First, using bisect is more flexible. Using [i//n for i in scores] requires that all the bins are the same size. Using bisect allows the bins to have arbitrary limits. Also i//n means the ranges are [lo, hi). Using bisect the ranges are (lo, hi] but you can use bisect_left if you want [lo, hi).

Second bisect is faster, see timings bellow. I've replaced scores.sort() with the slower sorted(scores) because the sorting is the slowest step and I didn't want to bias the times with a pre-sorted array, but the OP says his/her array is already sorted so bisect could make even more sense in that case.

setup="""
from bisect import bisect_left
import random
from collections import Counter

def histogram(iterable, low, high, bins):
    step = (high - low) / bins
    dist = Counter(((x - low + 0.) // step for x in iterable))
    return [dist[b] for b in xrange(bins)]

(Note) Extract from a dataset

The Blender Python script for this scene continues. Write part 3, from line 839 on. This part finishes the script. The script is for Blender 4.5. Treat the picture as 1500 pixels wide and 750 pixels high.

def histogram_bisect(scores, groups):
    scores = sorted(scores)
    counts = []
    last = 0
    for range_max in groups:
        i = bisect_left(scores, range_max, last)
        counts.append(i - last)
        last = i
    return counts

def histogram_simple(scores, bin_size):
    scores = [i//bin_size for i in scores]
    return [scores.count(i) for i in range(max(scores)+1)]

scores = [random.randint(0,100) for _ in xrange(100)]
bins = range(10, 101, 10)
"""
from timeit import repeat
t = repeat('C = histogram(scores, 0, 100, 10)', setup=setup, number=10000)
print min(t)
#.95
t = repeat('C = histogram_bisect(scores, bins)', setup=setup, number=10000)
print min(t)
#.22
t = repeat('histogram_simple(scores, 10)', setup=setup, number=10000)
print min(t)
#.36

decs = [int(x/10) for x in scores]

maps scores from 0-9 -> 0, 10-19 -> 1, et cetera. Then just count the occurrences of 0, 1, 2, 3, and so on (via something like collections.Counter), and map back to ranges from there.

If you are fine with using the external library NumPy, then you just need to call numpy.histogram():

>>> data = [82, 85, 90, 91, 70, 87, 45]
>>> counts, bins = numpy.histogram(data, bins=10, range=(0, 100))
>>> counts
array([0, 0, 0, 0, 1, 0, 0, 1, 3, 2])
>>> bins
array([   0.,   10.,   20.,   30.,   40.,   50.,   60.,   70.,   80.,
         90.,  100.])

To group the data, divide it by the interval width. To count the number in each group, consider using collections.Counter. Here's a worked out example with documentation and a test:

from collections import Counter

def histogram(iterable, low, high, bins):
    '''Count elements from the iterable into evenly spaced bins

        >>> scores = [82, 85, 90, 91, 70, 87, 45]
        >>> histogram(scores, 0, 100, 10)
        [0, 0, 0, 0, 1, 0, 0, 1, 3, 2]

    '''
    step = (high - low + 0.0) / bins
    dist = Counter((float(x) - low) // step for x in iterable)
    return [dist[b] for b in range(bins)]

if __name__ == '__main__':
    import doctest
    print doctest.testmod()